Culture and process hacks
One way to produce higher quality code at the same speed as traditional coding is test-driven development. In TDD, programmers spend a little more time on design and structuring the work and make up for that with less debugging.
At the end, the code that pops out includes a "free" regression test suite. So much of software quality is exploring and elaborating on the consequences of ideas, yet the most visible place to start is probably a decrease in bugs escaping undetected at each level.
The history of automated checks at higher levels -- created before the code is created -- is more mixed. After unit tests, the next step may be automated API checks. Defining the expectations for API tests upfront creates an executable specification. The test for an API should represent what the API should do.
Bugs can be defined in terms of a failing test. The bug can be marked as fixed when the test passes and other tests don't fail. Moving up from the API to the user interface is more challenging, as it is harder to create a test for the UI before the UI exists. The tool Cucumber and the given/when/then format are popular ways to define the user experience by checkable flows. These tests aren't often automated, creating something roughly as valuable as a regular requirements document, sort of similar to a legal proclamation of a holiday.

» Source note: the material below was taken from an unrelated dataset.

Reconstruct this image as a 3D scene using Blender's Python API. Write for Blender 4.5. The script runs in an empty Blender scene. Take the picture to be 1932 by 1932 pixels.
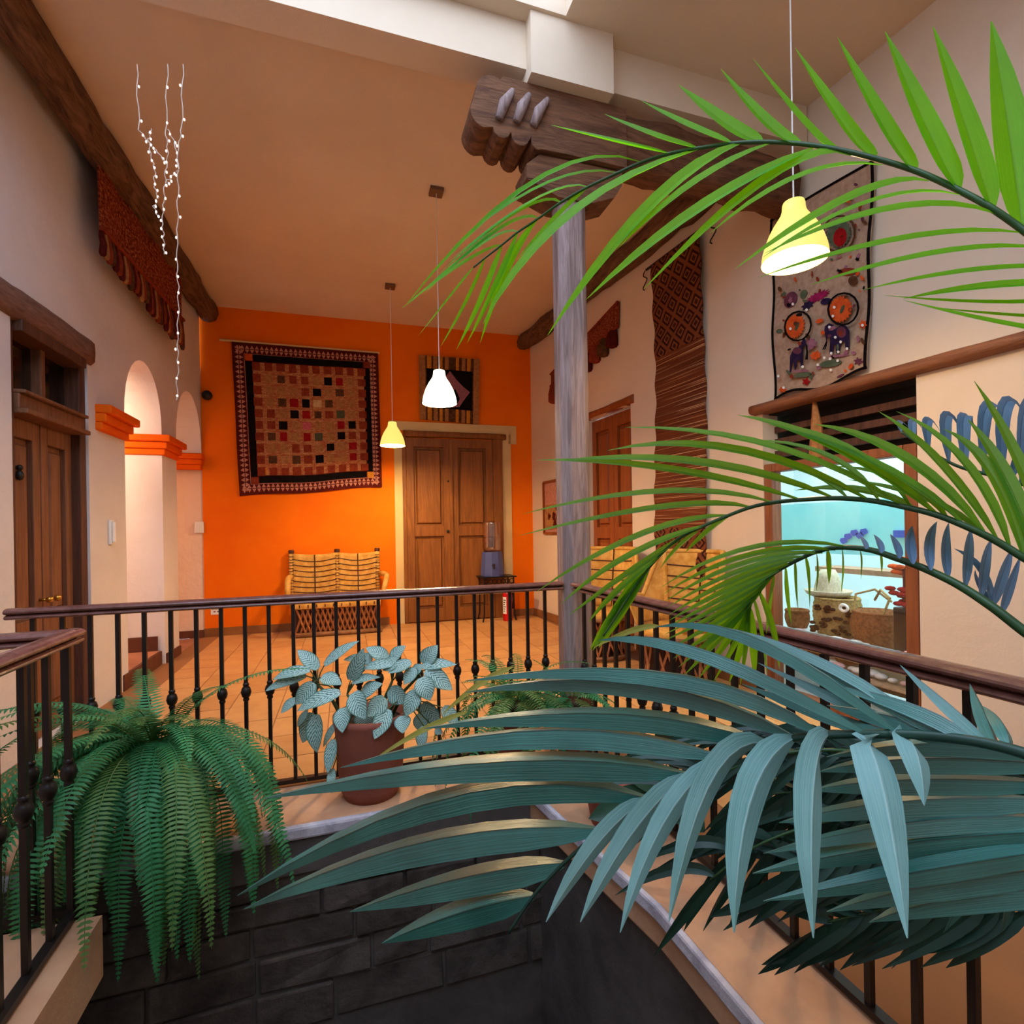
import bpy, bmesh, math, random
from mathutils import Vector, Matrix, noise
V = Vector; R = math.radians; PI = math.pi
SC = bpy.context.scene; COL = SC.collection
rnd = random.Random(7)
# ---------------------------------------------------------------- camera
F, CX, CY, EYE = 985.0, 966.0, 999.0, V((0, 0, 1.25))
yaw, roll = R(17.8), R(-.93)
FW = V((math.sin(yaw), math.cos(yaw), 0)); r0 = V((math.cos(yaw), -math.sin(yaw), 0)); u0 = V((0, 0, 1))
RT = r0*math.cos(roll)+u0*math.sin(roll); UP = -r0*math.sin(roll)+u0*math.cos(roll)
cd = bpy.data.cameras.new('camera'); cam = bpy.data.objects.new('camera', cd); COL.objects.link(cam); SC.camera = cam
m = Matrix((RT, UP, -FW)).transposed().to_4x4(); m.translation = EYE; cam.matrix_world = m
cd.sensor_width = 36; cd.lens = F/1932*36; cd.shift_y = (CY-966)/1932; cd.clip_start = .05
# ---------------------------------------------------------------- world, light, exposure
SC.view_settings.view_transform = 'Standard'; SC.view_settings.look = 'None'
SC.view_settings.exposure = 0.8; SC.view_settings.gamma = 1; SC.view_settings.use_curve_mapping = False
w = bpy.data.worlds.new('sky'); SC.world = w; w.use_nodes = True
bg = w.node_tree.nodes['Background']; bg.inputs[0].default_value = (.62, .76, 1, 1); bg.inputs[1].default_value = 2.4

def light(name, loc, energy, col, radius=.05):
    l = bpy.data.lights.new(name, 'POINT'); l.energy = energy; l.color = col; l.shadow_soft_size = radius
    o = bpy.data.objects.new(name, l); o.location = loc; COL.objects.link(o); return o
# ---------------------------------------------------------------- geometry helpers
def ray(x, y): return FW+RT*((x-CX)/F)-UP*((y-CY)/F)
def at(x, y, k): return EYE+ray(x, y)*k                     # point seen at a pixel, k metres deep
def on(x, y, p, n):
    d = ray(x, y); n = V(n); return EYE+d*((V(p)-EYE).dot(n)/d.dot(n))
def onz(x, y, z=0): return on(x, y, (0, 0, z), (0, 0, 1))
def yb(x): return 7.205-.0162*x                             # back wall
def xl(y): return -1.727+(y-4.4)*.0298                      # left wall
TR = math.tan(R(5))
def xr(y): return 2.62+(7.17-y)*TR                          # right wall
NR = V((-math.cos(R(5)), -math.sin(R(5)), 0)); NL = V((1, -.0298, 0)).normalized(); NB = V((-.0162, -1, 0)).normalized()
def onR(x, y, off=0): return on(x, y, V((xr(3), 3, 0))+NR*off, NR)
def onL(x, y, off=0): return on(x, y, V((xl(4), 4, 0))+NL*off, NL)
def onB(x, y, off=0): return on(x, y, V((0, yb(0), 0))+NB*off, NB)
ZC = 4.06

class MB:
    def __init__(s): s.v = []; s.f = []; s.uv = None
    def add(s, vs, fs):
        n = len(s.v); s.v += [tuple(p) for p in vs]; s.f += [tuple(i+n for i in f) for f in fs]; return s
    def hexa(s, a):                                          # 8 corners: 4 bottom ccw, 4 top ccw
        return s.add(a, [(3,2,1,0), (4,5,6,7), (0,1,5,4), (1,2,6,5), (2,3,7,6), (3,0,4,7)])
    def box(s, x0, x1, y0, y1, z0, z1):
        return s.hexa([(x0,y0,z0), (x1,y0,z0), (x1,y1,z0), (x0,y1,z0), (x0,y0,z1), (x1,y0,z1), (x1,y1,z1), (x0,y1,z1)])
    def obox(s, o, ax, ay, az):                              # corner + three edge vectors
        o = V(o); ax = V(ax); ay = V(ay); az = V(az)
        if ax.cross(ay).dot(az) < 0: o = o+ax; ax = -ax
        return s.hexa([o, o+ax, o+ax+ay, o+ay, o+az, o+ax+az, o+ax+ay+az, o+ay+az])
    def bar(s, a, b, wd, ht, up=(0,0,1)):
        a = V(a); b = V(b); d = (b-a).normalized(); sd = d.cross(V(up)).normalized(); u = sd.cross(d)
        return s.obox(a-sd*wd/2-u*ht/2, b-a, sd*wd, u*ht)
    def tube(s, pts, rad, n=8, cap=True):
        pts = [V(p) for p in pts]; m = len(pts)
        rr = rad if isinstance(rad, (list, tuple)) else [rad]*m
        t0 = (pts[1]-pts[0]).normalized(); ref = V((0,0,1)) if abs(t0.z) < .9 else V((1,0,0))
        sd = t0.cross(ref).normalized(); vs = []; fs = []
        for i, p in enumerate(pts):
            t = (pts[min(i+1, m-1)]-pts[max(i-1, 0)]).normalized()
            sd = (sd-t*sd.dot(t)).normalized(); u = t.cross(sd)
            for j in range(n):
                a = 2*PI*j/n; vs.append(p+(sd*math.cos(a)+u*math.sin(a))*rr[i])
        for i in range(m-1):
            for j in range(n):
                k = (j+1) % n; fs.append((i*n+j, i*n+k, (i+1)*n+k, (i+1)*n+j))
        if cap: fs += [tuple(range(n))[::-1], tuple(range((m-1)*n, m*n))]
        return s.add(vs, fs)
    def lathe(s, c, prof, n=20, a0=0, a1=2*PI):
        c = V(c); full = abs(a1-a0-2*PI) < 1e-6; cols = n if full else n+1; vs = []; fs = []
        for (r, z) in prof:
            for j in range(cols):
                a = a0+(a1-a0)*j/n; vs.append(c+V((r*math.cos(a), r*math.sin(a), z)))
        for i in range(len(prof)-1):
            for j in range(n):
                k = (j+1) % cols; fs.append((i*cols+j, i*cols+k, (i+1)*cols+k, (i+1)*cols+j))
        return s.add(vs, fs)
    def ball(s, c, r, n=8, sz=1):
        h = n//2+1; return s.lathe(c, [(max(1e-4, r*math.sin(PI*i/h)), -r*sz*math.cos(PI*i/h)) for i in range(h+1)], n)
    def grid(s, fn, nu, nv, thick=None):                     # fn(u,v)->Vector
        vs = [fn(i/nu, j/nv) for j in range(nv+1) for i in range(nu+1)]
        return s.add(vs, [(j*(nu+1)+i, j*(nu+1)+i+1, (j+1)*(nu+1)+i+1, (j+1)*(nu+1)+i) for j in range(nv) for i in range(nu)])
    def prism(s, pts, d):                                    # polygon extruded by vector d
        n = len(pts); d = V(d); vs = [V(p) for p in pts]+[V(p)+d for p in pts]
        return s.add(vs, [tuple(range(n))[::-1], tuple(range(n, 2*n))]+[(i, (i+1) % n, n+(i+1) % n, n+i) for i in range(n)])
    def mesh(s, name, mt, smooth=False, uv=None):
        me = bpy.data.meshes.new(name); me.from_pydata(s.v, [], s.f)
        if mt: me.materials.append(mt)
        if uv:
            l = me.uv_layers.new(name='UVMap')
            for lp in me.loops: l.data[lp.index].uv = uv[lp.vertex_index]
        if smooth:
            for p in me.polygons: p.use_smooth = True
        return me
    def build(s, name, mt, parent=None, smooth=False, bevel=0, uv=None, solid=0, fix=True):
        me = s.mesh(name, mt, smooth, uv)
        if fix:
            b = bmesh.new(); b.from_mesh(me); bmesh.ops.recalc_face_normals(b, faces=b.faces); b.to_mesh(me); b.free()
        o = bpy.data.objects.new(name, me); COL.objects.link(o)
        if parent: o.parent = parent
        if solid:
            md = o.modifiers.new('solid', 'SOLIDIFY'); md.thickness = solid; md.offset = 0
        if bevel:
            md = o.modifiers.new('bevel', 'BEVEL'); md.width = bevel; md.segments = 2; md.limit_method = 'ANGLE'
        return o
def tag(o, label=None, cat=None, group=None, kind=None):
    for k, v in (('label', label), ('category', cat), ('group', group), ('kind', kind)):
        if v: o[k] = v
    return o
def thing(name, label, cat, group=None, loc=None):
    o = bpy.data.objects.new(name, None); COL.objects.link(o); o.empty_display_size = .1
    return tag(o, label, cat, group)
def put(name, me, parent=None):
    o = bpy.data.objects.new(name, me); COL.objects.link(o)
    if parent: o.parent = parent
    return o
def lerp(a, b, t): return a+(b-a)*t
def bez(a, b, c, t): return a*(1-t)**2+b*2*t*(1-t)+c*t*t
def through(a, mid, c): return mid*2-(a+c)*.5                # control point so that the curve passes mid
# ---------------------------------------------------------------- materials
def s2l(c):
    return tuple((x/255/12.92 if x <= 10 else ((x/255+.055)/1.055)**2.4) for x in c)+(1,)
class NT:
    def __init__(s, name):
        s.m = bpy.data.materials.new(name); s.m.use_nodes = True; s.t = s.m.node_tree; s.n = s.t.nodes; s.b = s.n['Principled BSDF']; s.out = s.n['Material Output']
    def add(s, ty, **kw):
        o = s.n.new(ty)
        for k, v in kw.items():
            if k in o.inputs: o.inputs[k].default_value = v
            else: setattr(o, k, v)
        return o
    def link(s, a, b): s.t.links.new(a, b)
    def co(s, scale=(1,1,1), space='Object', rot=(0,0,0)):
        c = s.add('ShaderNodeTexCoord'); mp = s.add('ShaderNodeMapping'); mp.inputs['Scale'].default_value = scale; mp.inputs['Rotation'].default_value = rot
        s.link(c.outputs[space], mp.inputs[0]); return mp.outputs[0]
    def noise(s, co, scale=5, detail=4, rough=.6, dist=0):
        o = s.add('ShaderNodeTexNoise'); o.inputs['Scale'].default_value = scale; o.inputs['Detail'].default_value = detail; o.inputs['Roughness'].default_value = rough; o.inputs['Distortion'].default_value = dist
        s.link(co, o.inputs['Vector']); return o.outputs['Fac']
    def ramp(s, fac, stops):
        o = s.add('ShaderNodeValToRGB'); e = o.color_ramp.elements
        while len(e) < len(stops): e.new(.5)
        for i, (p, c) in enumerate(stops): e[i].position = p; e[i].color = c
        s.link(fac, o.inputs[0]); return o.outputs[0]
    def mix(s, f, a, b, mode='MIX'):
        o = s.add('ShaderNodeMix', data_type='RGBA', blend_type=mode)
        for inp, v in ((o.inputs[0], f), (o.inputs[6], a), (o.inputs[7], b)):
            if isinstance(v, (int, float, tuple)): inp.default_value = v
            else: s.link(v, inp)
        return o.outputs[2]
    def bump(s, h, strength=.2, dist=.01):
        o = s.add('ShaderNodeBump'); o.inputs['Strength'].default_value = strength; o.inputs['Distance'].default_value = dist
        s.link(h, o.inputs['Height']); s.link(o.outputs[0], s.b.inputs['Normal'])
    def col(s, c):
        if isinstance(c, tuple): s.b.inputs['Base Color'].default_value = c
        else: s.link(c, s.b.inputs['Base Color'])
        return s
    def set(s, rough=.6, spec=.4, metal=0):
        s.b.inputs['Roughness'].default_value = rough; s.b.inputs['Specular IOR Level'].default_value = spec; s.b.inputs['Metallic'].default_value = metal; return s
def plain(name, c, rough=.5, metal=0, spec=.4):
    t = NT(name); t.col(s2l(c)).set(rough, spec, metal); return t.m
def plaster(name, c, c2, sc=1.3, bump=.25, rough=.85, lo=.35, hi=.7):
    t = NT(name); co = t.co(); n = t.noise(co, sc, 5, .6, .4)
    t.col(t.ramp(n, [(lo, s2l(c)), (hi, s2l(c2))])).set(rough, .15)
    n2 = t.noise(co, 9, 6, .65); t.bump(n2, bump, .02); return t.m
def wood(name, c, c2, scale=(9, 9, .9), rough=.55, bump=.3, spec=.3):
    t = NT(name); co = t.co(scale); n = t.noise(co, 3, 5, .65, .8)
    t.col(t.ramp(n, [(.3, s2l(c)), (.7, s2l(c2))])).set(rough, spec); t.bump(t.noise(co, 8, 4), bump, .01); return t.m
def cloth(name, c, c2=None, sc=40):
    t = NT(name); co = t.co(); n = t.noise(co, sc, 3)
    t.col(t.ramp(n, [(.35, s2l(c)), (.65, s2l(c2 or tuple(x*.8 for x in c)))])).set(.95, .05); t.bump(n, .4, .004); return t.m
def leafmat(name, c, c2, trans=.35, rough=.4, sc=6, spec=.4, tcol=None):
    t = NT(name); co = t.co(); n = t.noise(co, sc, 3)
    colr = t.ramp(n, [(.35, s2l(c)), (.65, s2l(c2))]); t.col(colr).set(rough, spec)
    tr = t.add('ShaderNodeBsdfTranslucent')
    if tcol: tr.inputs[0].default_value = s2l(tcol)
    else: t.link(colr, tr.inputs[0])
    mx = t.add('ShaderNodeMixShader'); mx.inputs[0].default_value = trans
    t.link(t.b.outputs[0], mx.inputs[1]); t.link(tr.outputs[0], mx.inputs[2]); t.link(mx.outputs[0], t.out.inputs[0]); return t.m
def palmleaf(name, c, c2, vein, trans=.35, rough=.4, spec=.4, tcol=None):
    t = NT(name); uvc = t.co((1, 1, 1), 'UV'); sx = t.add('ShaderNodeSeparateXYZ'); t.link(uvc, sx.inputs[0])
    ab = t.add('ShaderNodeMath', operation='ABSOLUTE'); t.link(sx.outputs[0], ab.inputs[0])
    n = t.noise(t.co(), 5, 3); st = t.noise(t.co((7, .35, 1), 'UV'), 2, 2, .5)
    colr = t.ramp(n, [(.35, s2l(c)), (.65, s2l(c2))]); colr = t.mix(t.ramp(st, [(.35, (0, 0, 0, 1)), (.75, (.5, .5, .5, 1))]), colr, s2l(vein))
    colr = t.mix(t.ramp(ab.outputs[0], [(.03, (.85, .85, .85, 1)), (.1, (0, 0, 0, 1))]), colr, s2l(vein)); t.col(colr).set(rough, spec); t.bump(st, .25, .004)
    tr = t.add('ShaderNodeBsdfTranslucent')
    if tcol: tr.inputs[0].default_value = s2l(tcol)
    else: t.link(colr, tr.inputs[0])
    mx = t.add('ShaderNodeMixShader'); mx.inputs[0].default_value = trans
    t.link(t.b.outputs[0], mx.inputs[1]); t.link(tr.outputs[0], mx.inputs[2]); t.link(mx.outputs[0], t.out.inputs[0]); return t.m
def emit(name, c, st):
    t = NT(name); t.b.inputs['Base Color'].default_value = (.8, .8, .7, 1); t.b.inputs['Emission Color'].default_value = c; t.b.inputs['Emission Strength'].default_value = st; return t.m
def glass(name, tint=(1, 1, 1, 1), rough=0.0, mixf=.9):
    t = NT(name); g = t.add('ShaderNodeBsdfGlossy'); g.inputs['Roughness'].default_value = .02 if not rough else rough
    tr = t.add('ShaderNodeBsdfTransparent'); tr.inputs[0].default_value = tint
    mx = t.add('ShaderNodeMixShader'); mx.inputs[0].default_value = mixf
    t.link(g.outputs[0], mx.inputs[1]); t.link(tr.outputs[0], mx.inputs[2]); t.link(mx.outputs[0], t.out.inputs[0]); return t.m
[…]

Another surprising hack is to find the feedback delays in the system. The longer the feedback delay from the creation of a bug to it being found, the more uncertainty, confusion, and context change will exist in the system. Give an analyst four weeks from discussing the story to review, and they'll have forgotten it. Make it four months, the analyst will have other priorities or may have moved on. At four days, you get focus. At four hours, the analyst or product owner will be engaged, because they begin to realize that a poor job now will mean much more work later -- and later is real soon.
The bottom line
The major theme with Agile culture is management engagement. If management reads the reports and digs into the data, the work will be of higher quality. If the people in the organization can get closer to the customer, they can deliver more value to that customer
To create culture, take a hard look at what you are rewarding, along with how you communicate expectations and consequences. Make sure people have the tools, training and job assignments they need to be successful. Most importantly, lead from the front. If you're not able to lead, at least try to provide team members external learning materials; maybe even leave printouts of, say, articles in places people will find them.